── Data provided
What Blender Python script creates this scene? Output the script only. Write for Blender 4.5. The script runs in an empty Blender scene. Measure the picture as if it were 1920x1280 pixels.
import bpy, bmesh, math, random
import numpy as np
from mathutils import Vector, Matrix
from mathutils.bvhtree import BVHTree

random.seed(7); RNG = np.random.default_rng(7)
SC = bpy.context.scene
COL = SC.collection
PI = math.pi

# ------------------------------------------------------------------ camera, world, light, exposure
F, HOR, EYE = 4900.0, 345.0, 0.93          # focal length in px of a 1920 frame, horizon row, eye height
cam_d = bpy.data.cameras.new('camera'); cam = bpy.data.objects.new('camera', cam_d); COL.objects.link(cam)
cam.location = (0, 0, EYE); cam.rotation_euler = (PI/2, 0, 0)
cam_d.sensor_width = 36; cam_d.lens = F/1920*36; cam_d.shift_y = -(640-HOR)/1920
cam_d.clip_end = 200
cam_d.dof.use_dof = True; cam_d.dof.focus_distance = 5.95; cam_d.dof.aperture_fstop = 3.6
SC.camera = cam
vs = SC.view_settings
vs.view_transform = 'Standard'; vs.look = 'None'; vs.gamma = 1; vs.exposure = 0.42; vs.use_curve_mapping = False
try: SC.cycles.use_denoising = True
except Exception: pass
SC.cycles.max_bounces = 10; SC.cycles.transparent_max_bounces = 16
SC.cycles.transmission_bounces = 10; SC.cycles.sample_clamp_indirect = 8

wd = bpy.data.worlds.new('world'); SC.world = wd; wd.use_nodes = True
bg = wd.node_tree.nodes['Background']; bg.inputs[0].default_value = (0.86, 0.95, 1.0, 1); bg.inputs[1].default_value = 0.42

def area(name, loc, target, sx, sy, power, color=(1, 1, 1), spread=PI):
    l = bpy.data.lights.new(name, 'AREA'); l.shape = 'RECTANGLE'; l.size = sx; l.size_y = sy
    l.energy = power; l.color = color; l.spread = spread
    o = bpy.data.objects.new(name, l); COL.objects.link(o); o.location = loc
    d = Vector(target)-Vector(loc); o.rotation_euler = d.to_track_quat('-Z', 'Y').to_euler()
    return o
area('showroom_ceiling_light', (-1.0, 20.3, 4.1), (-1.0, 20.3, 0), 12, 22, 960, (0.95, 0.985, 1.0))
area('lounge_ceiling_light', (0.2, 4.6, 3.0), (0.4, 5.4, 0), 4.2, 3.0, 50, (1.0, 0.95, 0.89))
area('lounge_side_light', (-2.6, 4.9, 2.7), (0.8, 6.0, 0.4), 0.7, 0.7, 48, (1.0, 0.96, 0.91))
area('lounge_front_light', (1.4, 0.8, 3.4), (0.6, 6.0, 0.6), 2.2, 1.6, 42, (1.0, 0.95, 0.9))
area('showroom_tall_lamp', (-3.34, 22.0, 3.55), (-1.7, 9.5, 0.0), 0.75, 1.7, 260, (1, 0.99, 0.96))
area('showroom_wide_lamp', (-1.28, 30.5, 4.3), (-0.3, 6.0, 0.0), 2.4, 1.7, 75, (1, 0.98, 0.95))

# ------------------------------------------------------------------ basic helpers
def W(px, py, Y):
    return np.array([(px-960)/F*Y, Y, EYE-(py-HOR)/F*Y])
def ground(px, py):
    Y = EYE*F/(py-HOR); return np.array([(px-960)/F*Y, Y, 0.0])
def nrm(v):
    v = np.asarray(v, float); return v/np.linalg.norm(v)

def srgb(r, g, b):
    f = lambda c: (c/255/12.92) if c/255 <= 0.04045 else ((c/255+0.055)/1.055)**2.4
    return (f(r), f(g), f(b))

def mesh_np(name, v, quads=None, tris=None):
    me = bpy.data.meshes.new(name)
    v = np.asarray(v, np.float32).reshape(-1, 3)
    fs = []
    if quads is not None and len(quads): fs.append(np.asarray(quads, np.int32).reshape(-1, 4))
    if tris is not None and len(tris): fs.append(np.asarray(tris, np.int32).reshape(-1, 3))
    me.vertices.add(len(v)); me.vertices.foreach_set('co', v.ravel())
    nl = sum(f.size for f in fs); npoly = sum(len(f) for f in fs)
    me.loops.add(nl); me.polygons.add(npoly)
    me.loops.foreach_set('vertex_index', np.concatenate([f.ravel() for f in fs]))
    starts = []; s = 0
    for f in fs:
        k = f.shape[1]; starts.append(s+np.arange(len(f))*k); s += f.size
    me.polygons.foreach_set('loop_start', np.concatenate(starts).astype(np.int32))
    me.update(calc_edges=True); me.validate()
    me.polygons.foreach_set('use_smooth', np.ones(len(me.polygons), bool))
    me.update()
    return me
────
▶ Exercise directions
Exactly repeat the lines above, from the opening line through the one with "PI = math.pi", and include nothing else.

▶ Answer for the task
What Blender Python script creates this scene? Output the script only. Write for Blender 4.5. The script runs in an empty Blender scene. Measure the picture as if it were 1920x1280 pixels.
import bpy, bmesh, math, random
import numpy as np
from mathutils import Vector, Matrix
from mathutils.bvhtree import BVHTree

random.seed(7); RNG = np.random.default_rng(7)
SC = bpy.context.scene
COL = SC.collection
PI = math.pi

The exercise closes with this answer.